Apple is supposed to have the simplest and most usable interfaces.  Is it supposed to be like this?

Not really:  This is an example of how if you haven't thought carefully about how a person will end up using your simple idea, the result is overly complex and not very usable.

Here's why: Indeed, organizing objects -- papers, books, music, etc.  is a difficult and complex process. 

Something that made sense to computer folk, a tree structured generic filesystem, proved mystifying to non-computer people.  The developers had spent a lot of time trying to organize stuff, and as a consequence when the interface of, "a display that shows the files in this folder, and where this folder sits in a hierarchy" they were happy, and thought they were done.

But lots of people who use computers don't even have a lot of experience of filing papers in a folder in a filing cabinet.  And presented with the computer equivalent, they get confused, and lost.  Things seem too complicated.

Perhaps the developers of iTunes thought, "If we just have a few simple folders, people can drag the few things they want to where it belongs, and they won't have to master that hierarchical filesystem thing."

That worked fine when it was just music, and then when you added a couple different other kinds of media, audio books, books, podcasts.  But now we have "anything an application might want to use" has made that a long list of places, and the iTunes interface is just a messy hierarchical filesystem, with stuff jammed into strange places that are more an artifact of when that kind of new thing was added, than to where it intuitively would belong.

Here's what can be done:  iTunes needs to be simplified, and not try to provide individual, "obvious places where each little thing should go," because that list has gotten too long.  Everything that's pretending to be a filesystem interface should be stripped BACK out of iTunes, and you should go back to the regular hierarchical filesystem.  Let people learn ONE hierarchical filesystem instead of having to learn the iTunes one in addition to the native one on the computer.

But that'st not all.  A simple interface for each app needs to be provided so that people who only want a couple things, they can get directly to what they want to do, without having to master a computer's hierarchical filesystem.  There should be file sharing that can be "pulled" from inside the apps running on the iPad. Perhaps iCloud will grow into being able to do this.

Here's what you can do:  Use Dropbox as a rendezvous point.  

Sadly this is complicated initial startup.  You need to create a drop box account, and get the dropbox app running on your computer.  (If people would like instructions on this, reply in a comment, and I'll dig out what I did.

  1. Make sure the iPad is on the network.
  2. Drag the relevant scores to the Dropbox folder.
  3. From inside forScore click on the Toolbox icon.
  4. Under "Add Scores" click on Dropbox
  5. Pick the scores you want from the Dropbox folder.
Although this seems like almost as complicated an act, 5 steps, versus 7 steps, I just remember one thing:  "Use Dropbox as intermediary."  Because there's only one Dropbox folder, I don't go through the complicated mess of remembering where to find the place inside iTunes to drop my application-specific data.
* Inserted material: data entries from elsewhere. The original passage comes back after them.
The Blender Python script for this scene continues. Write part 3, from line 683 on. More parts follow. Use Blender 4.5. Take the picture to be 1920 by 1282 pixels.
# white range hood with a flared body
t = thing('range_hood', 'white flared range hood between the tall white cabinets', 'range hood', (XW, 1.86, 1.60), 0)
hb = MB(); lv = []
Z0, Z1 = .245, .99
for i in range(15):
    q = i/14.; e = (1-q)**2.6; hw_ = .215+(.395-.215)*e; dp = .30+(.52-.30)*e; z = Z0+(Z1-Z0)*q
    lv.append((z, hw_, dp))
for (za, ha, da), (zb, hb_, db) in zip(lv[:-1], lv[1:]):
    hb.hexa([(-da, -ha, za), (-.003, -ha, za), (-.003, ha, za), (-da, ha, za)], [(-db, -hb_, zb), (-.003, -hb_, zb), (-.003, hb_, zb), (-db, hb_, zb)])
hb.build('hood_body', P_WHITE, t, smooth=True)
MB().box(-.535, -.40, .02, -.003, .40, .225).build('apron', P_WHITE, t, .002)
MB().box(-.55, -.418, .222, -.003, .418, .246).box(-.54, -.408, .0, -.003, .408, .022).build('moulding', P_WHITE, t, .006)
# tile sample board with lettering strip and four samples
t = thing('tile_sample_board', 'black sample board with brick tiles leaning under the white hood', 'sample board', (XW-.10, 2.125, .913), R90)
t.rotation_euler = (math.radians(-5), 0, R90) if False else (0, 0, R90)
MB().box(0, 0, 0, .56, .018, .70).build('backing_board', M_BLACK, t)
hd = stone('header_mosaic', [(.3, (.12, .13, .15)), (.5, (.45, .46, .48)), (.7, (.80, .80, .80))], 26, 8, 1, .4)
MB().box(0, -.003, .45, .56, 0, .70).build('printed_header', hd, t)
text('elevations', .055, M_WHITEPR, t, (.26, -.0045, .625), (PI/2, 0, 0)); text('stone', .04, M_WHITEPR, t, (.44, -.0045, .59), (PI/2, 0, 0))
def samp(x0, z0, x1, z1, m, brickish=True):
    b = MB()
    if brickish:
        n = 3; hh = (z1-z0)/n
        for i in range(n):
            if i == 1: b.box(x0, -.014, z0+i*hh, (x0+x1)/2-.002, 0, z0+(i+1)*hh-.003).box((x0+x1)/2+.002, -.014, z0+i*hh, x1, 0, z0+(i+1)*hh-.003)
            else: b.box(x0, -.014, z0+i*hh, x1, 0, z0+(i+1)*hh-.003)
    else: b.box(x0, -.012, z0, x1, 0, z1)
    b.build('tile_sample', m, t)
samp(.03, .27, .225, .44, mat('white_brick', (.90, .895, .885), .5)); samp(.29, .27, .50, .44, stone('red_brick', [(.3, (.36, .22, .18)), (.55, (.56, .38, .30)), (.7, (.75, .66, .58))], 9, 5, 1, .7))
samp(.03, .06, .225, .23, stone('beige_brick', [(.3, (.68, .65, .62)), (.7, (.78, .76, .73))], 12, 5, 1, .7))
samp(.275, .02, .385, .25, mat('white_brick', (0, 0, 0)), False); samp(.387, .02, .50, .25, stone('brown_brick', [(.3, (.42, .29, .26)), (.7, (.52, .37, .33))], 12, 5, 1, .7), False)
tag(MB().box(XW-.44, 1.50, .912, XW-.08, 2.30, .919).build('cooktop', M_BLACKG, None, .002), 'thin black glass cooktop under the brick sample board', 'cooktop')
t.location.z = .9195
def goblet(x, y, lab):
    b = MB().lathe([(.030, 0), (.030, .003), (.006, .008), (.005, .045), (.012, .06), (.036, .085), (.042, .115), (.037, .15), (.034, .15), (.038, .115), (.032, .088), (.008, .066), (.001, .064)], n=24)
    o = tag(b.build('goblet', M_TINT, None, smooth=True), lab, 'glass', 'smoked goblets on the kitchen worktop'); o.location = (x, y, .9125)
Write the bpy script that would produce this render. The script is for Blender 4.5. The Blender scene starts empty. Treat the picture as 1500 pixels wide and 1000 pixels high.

Bottom line:  By trying to eliminate the complexity of a hierarchical filesystem, but desiring to have a specific landing point for particular application data, file sharing has become too complicated.  The remedy is to take a step back and say, "Let's have a generic rendez-vous point where sender and receiver can still think simply within their mindset."

Does this make sense, Gentle Reader?  What do you think?